Besides being thankful about Granny Gheen's legacy, I started thinking about my own. Parenting is hard, you don't know what's going to stick and what's going to get pushed aside. I pray my love for Jesus and His people is evident to my boys. I see them loving others well. I pray it continues. I pray in many many many many many (how many more manys should I type) my grandkids will know how much I loved Jesus and His people from their daddies and from my Bible.
Thursday, January 24, 2019
Worship

I usually close my eyes while I sing, if I know the words. I do this so I can focus. If I don't close my eyes I'm looking at everyone else. Who's coming in late? Who's holding up their hands? What's the band doing?
I find that God really stirs my heart when I'm tuned in and singing worship songs. I'm a bawl bag so I generally end up crying during worship. Closing my eyes helps me control that a bit.
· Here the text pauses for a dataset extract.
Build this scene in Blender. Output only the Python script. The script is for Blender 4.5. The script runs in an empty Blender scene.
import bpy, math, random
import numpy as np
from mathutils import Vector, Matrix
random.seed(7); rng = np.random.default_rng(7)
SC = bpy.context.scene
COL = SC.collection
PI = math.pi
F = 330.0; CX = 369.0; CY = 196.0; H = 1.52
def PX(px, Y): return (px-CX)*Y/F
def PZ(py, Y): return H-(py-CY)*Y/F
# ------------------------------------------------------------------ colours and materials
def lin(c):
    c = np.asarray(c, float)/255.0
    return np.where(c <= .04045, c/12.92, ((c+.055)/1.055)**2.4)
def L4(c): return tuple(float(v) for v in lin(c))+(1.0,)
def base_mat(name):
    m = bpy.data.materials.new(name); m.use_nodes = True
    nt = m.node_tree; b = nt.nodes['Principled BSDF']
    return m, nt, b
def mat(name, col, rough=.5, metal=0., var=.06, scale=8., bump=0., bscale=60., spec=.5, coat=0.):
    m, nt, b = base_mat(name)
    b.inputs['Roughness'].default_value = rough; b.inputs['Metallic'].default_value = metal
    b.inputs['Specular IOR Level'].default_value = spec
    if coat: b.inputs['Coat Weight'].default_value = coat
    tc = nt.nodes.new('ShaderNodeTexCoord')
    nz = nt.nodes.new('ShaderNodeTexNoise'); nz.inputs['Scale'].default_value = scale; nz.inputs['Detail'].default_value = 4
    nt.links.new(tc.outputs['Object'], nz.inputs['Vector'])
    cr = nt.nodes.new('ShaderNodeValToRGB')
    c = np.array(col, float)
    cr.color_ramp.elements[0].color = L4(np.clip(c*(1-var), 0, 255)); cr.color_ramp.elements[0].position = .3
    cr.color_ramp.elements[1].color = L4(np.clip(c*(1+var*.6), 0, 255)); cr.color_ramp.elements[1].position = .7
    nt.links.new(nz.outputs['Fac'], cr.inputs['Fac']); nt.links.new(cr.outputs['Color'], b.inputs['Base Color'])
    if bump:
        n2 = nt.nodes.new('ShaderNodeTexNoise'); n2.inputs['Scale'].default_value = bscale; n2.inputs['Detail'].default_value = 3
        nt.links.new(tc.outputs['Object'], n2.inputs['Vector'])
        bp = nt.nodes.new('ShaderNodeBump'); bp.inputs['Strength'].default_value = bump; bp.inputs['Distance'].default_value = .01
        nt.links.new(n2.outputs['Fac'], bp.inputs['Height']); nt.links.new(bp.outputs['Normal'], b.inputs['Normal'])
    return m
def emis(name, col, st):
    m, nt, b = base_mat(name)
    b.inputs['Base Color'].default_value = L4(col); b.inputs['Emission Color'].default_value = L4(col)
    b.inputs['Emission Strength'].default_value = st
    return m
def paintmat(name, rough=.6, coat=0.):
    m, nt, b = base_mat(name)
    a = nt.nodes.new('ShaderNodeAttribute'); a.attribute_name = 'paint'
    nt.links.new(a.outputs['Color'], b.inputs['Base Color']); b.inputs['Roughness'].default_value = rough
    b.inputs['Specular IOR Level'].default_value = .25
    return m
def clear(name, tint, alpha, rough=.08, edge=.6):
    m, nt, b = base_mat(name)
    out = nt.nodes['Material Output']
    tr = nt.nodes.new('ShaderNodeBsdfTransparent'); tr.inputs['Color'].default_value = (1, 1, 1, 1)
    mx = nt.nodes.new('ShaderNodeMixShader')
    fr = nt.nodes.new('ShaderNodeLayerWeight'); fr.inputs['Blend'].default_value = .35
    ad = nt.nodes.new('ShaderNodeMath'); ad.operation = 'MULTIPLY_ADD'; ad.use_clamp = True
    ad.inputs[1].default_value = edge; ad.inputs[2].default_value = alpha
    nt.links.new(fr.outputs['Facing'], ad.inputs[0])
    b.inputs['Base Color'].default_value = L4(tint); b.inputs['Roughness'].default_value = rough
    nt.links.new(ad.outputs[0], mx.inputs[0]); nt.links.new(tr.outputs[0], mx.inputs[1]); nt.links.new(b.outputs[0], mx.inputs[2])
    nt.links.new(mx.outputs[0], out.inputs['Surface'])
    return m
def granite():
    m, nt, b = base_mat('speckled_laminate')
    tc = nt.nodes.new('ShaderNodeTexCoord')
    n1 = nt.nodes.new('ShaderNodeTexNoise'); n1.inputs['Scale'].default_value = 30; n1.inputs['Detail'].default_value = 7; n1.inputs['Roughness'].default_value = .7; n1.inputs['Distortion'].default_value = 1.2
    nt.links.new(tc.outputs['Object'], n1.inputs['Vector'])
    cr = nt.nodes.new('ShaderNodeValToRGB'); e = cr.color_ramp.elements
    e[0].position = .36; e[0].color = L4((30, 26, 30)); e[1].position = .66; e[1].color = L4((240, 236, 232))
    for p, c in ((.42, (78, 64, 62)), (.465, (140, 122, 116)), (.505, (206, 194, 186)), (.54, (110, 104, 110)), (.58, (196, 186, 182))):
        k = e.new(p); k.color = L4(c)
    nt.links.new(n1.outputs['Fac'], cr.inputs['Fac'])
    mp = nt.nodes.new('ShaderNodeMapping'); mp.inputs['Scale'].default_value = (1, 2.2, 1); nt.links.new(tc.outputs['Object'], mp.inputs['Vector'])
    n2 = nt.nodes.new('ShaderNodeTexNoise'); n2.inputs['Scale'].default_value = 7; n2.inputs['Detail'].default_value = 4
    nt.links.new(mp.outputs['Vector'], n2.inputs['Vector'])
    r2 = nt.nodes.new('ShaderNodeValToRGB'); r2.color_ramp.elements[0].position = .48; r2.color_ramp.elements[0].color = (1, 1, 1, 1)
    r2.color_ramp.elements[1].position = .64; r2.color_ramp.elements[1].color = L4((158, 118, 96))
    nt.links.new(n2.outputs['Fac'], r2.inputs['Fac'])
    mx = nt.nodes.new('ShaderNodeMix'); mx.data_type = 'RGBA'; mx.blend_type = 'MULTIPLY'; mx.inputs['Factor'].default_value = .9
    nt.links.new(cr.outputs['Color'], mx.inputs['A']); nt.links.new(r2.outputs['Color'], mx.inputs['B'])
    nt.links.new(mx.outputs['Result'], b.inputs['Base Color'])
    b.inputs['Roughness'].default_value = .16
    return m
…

If I'm honest, I sometimes have a hard time getting in the zone during Sunday morning worship. There are two scenarios during worship. One is that my special needs ministry class is meeting. Two is that B is with us in service. During #1 I might be thinking about the kids and volunteers in the room right now. I totally trust my team but sometimes they need me. During #2 I feel like I need to keep one eye open so I can make sure B stays with us or doesn't interrupt someone else's worship experience.
This weekend I'm going to the You Are Conference in College Station. It's a women's conference that I first went to last year. I'm so excited to worship at You Are, to get in the zone.
What's your favorite way to worship? How do you get in the zone?